Brief:
Print the lines of the data, starting with the first, up to and including the line where "lathe('lid', c - Vector((0, -.9, .46)).normalized()" appears.

▶

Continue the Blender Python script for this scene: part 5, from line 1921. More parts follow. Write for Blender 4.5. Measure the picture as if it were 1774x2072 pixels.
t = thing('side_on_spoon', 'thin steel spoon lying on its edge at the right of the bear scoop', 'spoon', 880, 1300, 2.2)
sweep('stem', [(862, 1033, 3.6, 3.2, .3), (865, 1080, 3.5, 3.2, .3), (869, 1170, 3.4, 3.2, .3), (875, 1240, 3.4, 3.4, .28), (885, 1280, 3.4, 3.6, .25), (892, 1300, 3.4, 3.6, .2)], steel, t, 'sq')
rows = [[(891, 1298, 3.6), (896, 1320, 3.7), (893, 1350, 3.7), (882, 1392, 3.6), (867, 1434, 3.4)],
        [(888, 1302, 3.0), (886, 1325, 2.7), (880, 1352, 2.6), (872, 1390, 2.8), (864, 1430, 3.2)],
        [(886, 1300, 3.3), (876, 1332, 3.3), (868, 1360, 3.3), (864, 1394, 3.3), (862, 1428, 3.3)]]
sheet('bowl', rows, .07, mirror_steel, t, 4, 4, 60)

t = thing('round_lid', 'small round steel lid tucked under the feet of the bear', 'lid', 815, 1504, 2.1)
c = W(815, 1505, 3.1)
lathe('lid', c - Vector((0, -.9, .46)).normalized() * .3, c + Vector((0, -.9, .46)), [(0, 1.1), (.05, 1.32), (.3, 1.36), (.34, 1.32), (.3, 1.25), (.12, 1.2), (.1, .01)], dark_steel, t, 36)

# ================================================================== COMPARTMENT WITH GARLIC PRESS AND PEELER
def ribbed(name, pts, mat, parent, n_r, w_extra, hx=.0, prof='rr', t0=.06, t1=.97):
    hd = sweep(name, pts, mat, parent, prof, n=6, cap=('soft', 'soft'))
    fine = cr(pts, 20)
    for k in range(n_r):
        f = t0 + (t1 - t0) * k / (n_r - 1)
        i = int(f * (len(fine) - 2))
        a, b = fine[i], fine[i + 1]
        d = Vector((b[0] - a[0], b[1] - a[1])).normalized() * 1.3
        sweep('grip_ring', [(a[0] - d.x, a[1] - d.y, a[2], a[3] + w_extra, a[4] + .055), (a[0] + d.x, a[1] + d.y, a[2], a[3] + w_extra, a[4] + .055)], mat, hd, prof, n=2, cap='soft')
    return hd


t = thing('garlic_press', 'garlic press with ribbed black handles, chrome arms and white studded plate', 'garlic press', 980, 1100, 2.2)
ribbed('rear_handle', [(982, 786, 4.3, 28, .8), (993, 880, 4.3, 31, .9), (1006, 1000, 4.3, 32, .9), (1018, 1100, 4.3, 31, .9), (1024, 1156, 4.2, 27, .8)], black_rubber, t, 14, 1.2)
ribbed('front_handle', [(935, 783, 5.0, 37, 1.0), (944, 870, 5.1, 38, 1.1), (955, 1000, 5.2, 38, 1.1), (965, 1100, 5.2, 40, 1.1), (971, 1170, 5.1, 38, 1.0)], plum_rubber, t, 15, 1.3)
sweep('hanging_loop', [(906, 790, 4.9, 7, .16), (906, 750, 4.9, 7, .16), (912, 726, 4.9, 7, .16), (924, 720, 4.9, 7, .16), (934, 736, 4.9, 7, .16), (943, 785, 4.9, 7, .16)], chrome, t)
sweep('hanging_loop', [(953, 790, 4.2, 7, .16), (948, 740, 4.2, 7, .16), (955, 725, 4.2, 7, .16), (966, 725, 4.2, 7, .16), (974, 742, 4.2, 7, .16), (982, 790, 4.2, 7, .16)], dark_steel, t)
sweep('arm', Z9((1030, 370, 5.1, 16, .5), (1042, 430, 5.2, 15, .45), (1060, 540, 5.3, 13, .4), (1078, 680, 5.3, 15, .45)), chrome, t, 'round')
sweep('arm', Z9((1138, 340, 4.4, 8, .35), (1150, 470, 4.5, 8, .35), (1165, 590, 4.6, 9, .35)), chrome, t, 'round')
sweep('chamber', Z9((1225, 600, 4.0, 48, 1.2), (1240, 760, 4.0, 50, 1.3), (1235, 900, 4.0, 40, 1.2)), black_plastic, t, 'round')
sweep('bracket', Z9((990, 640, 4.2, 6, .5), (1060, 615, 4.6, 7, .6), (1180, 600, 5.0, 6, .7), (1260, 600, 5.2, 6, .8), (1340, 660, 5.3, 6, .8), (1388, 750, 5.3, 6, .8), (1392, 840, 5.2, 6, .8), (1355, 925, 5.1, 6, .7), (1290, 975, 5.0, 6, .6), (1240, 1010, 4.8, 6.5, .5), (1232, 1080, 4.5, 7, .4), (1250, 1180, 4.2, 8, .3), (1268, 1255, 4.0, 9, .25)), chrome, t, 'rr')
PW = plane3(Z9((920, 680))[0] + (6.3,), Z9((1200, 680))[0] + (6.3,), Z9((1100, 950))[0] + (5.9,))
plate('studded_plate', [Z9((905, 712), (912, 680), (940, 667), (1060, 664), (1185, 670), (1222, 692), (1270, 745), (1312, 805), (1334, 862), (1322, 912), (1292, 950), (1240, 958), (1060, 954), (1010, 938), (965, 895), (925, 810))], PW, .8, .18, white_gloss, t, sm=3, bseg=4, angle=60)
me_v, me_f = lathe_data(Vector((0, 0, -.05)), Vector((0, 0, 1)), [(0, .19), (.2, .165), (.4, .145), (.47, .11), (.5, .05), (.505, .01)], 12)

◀

Solution to this task:
Continue the Blender Python script for this scene: part 5, from line 1921. More parts follow. Write for Blender 4.5. Measure the picture as if it were 1774x2072 pixels.
t = thing('side_on_spoon', 'thin steel spoon lying on its edge at the right of the bear scoop', 'spoon', 880, 1300, 2.2)
sweep('stem', [(862, 1033, 3.6, 3.2, .3), (865, 1080, 3.5, 3.2, .3), (869, 1170, 3.4, 3.2, .3), (875, 1240, 3.4, 3.4, .28), (885, 1280, 3.4, 3.6, .25), (892, 1300, 3.4, 3.6, .2)], steel, t, 'sq')
rows = [[(891, 1298, 3.6), (896, 1320, 3.7), (893, 1350, 3.7), (882, 1392, 3.6), (867, 1434, 3.4)],
        [(888, 1302, 3.0), (886, 1325, 2.7), (880, 1352, 2.6), (872, 1390, 2.8), (864, 1430, 3.2)],
        [(886, 1300, 3.3), (876, 1332, 3.3), (868, 1360, 3.3), (864, 1394, 3.3), (862, 1428, 3.3)]]
sheet('bowl', rows, .07, mirror_steel, t, 4, 4, 60)

t = thing('round_lid', 'small round steel lid tucked under the feet of the bear', 'lid', 815, 1504, 2.1)
c = W(815, 1505, 3.1)
lathe('lid', c - Vector((0, -.9, .46)).normalized() * .3, c + Vector((0, -.9, .46)), [(0, 1.1), (.05, 1.32), (.3, 1.36), (.34, 1.32), (.3, 1.25), (.12, 1.2), (.1, .01)], dark_steel, t, 36)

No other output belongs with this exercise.